The Wall Street Journal’s Joanna Stern experienced issues with both battery life and connectivity:

You're lucky if the battery allows you to roam on cellular for longer than half a day -- especially if you're making calls. And only a limited number of third-party apps work without the phone close by. (No Instagram, Twitter, Uber.)

Most worryingly, my colleague Geoffrey Fowler and I experienced cellular connectivity issues on three separate pre-production models, in two different states, on two different 4G LTE carriers.

On the AT&T-connected models, the cellular connection dropped, calls were often choppy and Siri sometimes failed to connect. On the one that ran on T-Mobile, I experienced several dropped connections.

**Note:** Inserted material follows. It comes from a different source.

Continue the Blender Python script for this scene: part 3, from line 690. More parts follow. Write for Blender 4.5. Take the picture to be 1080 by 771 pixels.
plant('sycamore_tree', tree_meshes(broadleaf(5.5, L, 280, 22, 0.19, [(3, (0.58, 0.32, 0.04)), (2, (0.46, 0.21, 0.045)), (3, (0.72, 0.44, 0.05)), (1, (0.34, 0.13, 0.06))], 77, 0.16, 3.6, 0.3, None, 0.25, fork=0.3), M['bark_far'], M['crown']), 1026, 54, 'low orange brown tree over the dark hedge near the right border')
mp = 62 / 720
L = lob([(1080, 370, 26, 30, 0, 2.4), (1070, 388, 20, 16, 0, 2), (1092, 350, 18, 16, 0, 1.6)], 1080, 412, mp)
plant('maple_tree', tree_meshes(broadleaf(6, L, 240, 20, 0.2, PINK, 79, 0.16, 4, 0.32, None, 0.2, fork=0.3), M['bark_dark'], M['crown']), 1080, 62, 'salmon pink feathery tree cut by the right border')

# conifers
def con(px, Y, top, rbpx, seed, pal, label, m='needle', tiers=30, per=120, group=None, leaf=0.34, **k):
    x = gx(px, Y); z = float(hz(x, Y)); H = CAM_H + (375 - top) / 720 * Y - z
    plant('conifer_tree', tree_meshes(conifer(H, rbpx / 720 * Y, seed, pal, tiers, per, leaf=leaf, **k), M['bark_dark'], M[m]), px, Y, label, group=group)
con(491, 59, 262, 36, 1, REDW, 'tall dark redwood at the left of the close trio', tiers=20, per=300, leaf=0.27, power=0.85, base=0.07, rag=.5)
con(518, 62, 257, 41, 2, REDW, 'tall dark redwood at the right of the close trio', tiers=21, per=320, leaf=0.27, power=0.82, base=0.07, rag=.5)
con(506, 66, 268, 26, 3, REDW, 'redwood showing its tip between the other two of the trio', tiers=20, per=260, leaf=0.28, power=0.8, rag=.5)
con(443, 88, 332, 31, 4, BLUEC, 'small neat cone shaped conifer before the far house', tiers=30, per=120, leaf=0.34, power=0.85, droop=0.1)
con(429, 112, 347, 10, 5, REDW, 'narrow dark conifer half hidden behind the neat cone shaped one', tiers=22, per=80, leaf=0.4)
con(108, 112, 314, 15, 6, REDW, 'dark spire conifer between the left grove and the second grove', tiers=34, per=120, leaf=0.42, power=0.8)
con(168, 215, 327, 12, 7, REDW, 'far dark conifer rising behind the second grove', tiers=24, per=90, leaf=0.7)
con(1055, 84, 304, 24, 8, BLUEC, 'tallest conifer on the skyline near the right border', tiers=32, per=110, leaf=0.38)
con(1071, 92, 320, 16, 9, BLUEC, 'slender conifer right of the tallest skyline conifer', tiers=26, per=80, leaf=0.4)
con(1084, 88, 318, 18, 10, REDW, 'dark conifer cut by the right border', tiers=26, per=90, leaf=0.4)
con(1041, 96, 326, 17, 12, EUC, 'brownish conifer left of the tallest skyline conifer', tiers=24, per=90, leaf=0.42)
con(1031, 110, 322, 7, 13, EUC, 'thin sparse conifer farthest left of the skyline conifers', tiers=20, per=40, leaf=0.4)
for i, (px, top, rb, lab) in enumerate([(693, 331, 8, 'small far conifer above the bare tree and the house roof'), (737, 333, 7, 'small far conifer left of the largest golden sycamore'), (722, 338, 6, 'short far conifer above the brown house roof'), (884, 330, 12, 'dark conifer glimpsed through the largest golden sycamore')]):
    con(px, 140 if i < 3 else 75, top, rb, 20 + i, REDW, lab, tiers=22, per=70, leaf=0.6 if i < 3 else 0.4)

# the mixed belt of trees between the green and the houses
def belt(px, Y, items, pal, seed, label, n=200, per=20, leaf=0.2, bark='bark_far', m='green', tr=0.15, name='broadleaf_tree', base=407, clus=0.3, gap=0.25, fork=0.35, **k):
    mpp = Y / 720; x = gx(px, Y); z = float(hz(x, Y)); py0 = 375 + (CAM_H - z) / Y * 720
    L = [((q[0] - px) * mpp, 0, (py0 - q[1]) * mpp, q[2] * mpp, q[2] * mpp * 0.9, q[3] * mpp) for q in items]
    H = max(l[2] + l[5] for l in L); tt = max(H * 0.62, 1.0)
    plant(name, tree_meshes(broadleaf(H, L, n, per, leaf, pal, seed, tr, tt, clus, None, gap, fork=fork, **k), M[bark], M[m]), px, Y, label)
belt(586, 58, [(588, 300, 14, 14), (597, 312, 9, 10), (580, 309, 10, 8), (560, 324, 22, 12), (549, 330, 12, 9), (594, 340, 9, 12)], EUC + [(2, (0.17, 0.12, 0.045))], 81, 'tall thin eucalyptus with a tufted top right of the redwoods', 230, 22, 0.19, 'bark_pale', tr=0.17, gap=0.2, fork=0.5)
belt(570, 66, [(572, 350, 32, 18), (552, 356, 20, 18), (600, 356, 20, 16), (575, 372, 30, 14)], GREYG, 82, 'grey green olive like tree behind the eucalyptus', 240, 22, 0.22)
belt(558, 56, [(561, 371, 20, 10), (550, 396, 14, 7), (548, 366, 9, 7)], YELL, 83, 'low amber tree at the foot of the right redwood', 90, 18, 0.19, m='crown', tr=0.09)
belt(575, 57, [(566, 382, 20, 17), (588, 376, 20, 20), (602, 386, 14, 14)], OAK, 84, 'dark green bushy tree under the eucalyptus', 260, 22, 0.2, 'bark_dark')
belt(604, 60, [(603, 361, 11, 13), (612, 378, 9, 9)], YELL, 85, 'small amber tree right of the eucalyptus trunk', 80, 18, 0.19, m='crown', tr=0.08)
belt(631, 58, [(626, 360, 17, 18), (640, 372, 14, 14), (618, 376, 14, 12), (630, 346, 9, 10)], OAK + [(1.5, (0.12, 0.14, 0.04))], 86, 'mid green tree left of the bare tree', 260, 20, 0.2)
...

Fitness buffs have a lot to look forward to as Nicole Nguyen from BuzzFeed highlights:

As a smartwatch with fitness features, I like the Apple Watch a lot — and watchOS 4, the new software for Apple Watch, includes a lot of new stuff: HIIT tracking, back-to-back multi-sport activities (like triathlons, for example), and more heart rate analysis. If you really just want a fitness tracker and are not that interested in the “smart” part of the watch, the more lightweight Alta HR from Fitbit may be more your speed (though there are trade-offs there, too, with heart rate accuracy).

Lauren Goode from The Verge discusses how much LTE service will cost on top of your monthly cellular bill:

If you’re intrigued by the Watch with LTE, you’re also going to have to factor in a monthly cellular cost. You don’t need a separate plan or phone number for the Watch, but you will need to pay a separate fee. All four of the big wireless carriers in the US — AT&T, Sprint, T-Mobile, and Verizon — will offer Apple Watch plans, and they’re all $10 per month on top of your phone service plan. In most cases, you’ll get the first few months free. (Sprint’s is technically $15 per month, but you get $5 off if you enroll in auto-pay.)

There’s some fine print worth examining, too. For example, Sprint’s plan includes unlimited data, but other carriers will base your Apple Watch data usage on the smartphone plan you already have. So if you’re an AT&T Unlimited Plus or AT&T Unlimited Choice customer, your Apple Watch Series 3 data will also be unlimited, but if you’re on an AT&T Mobile Share Advantage plan, the data from the Watch will count against your monthly bucket.

Apple Watch Series 3 ships on September 22.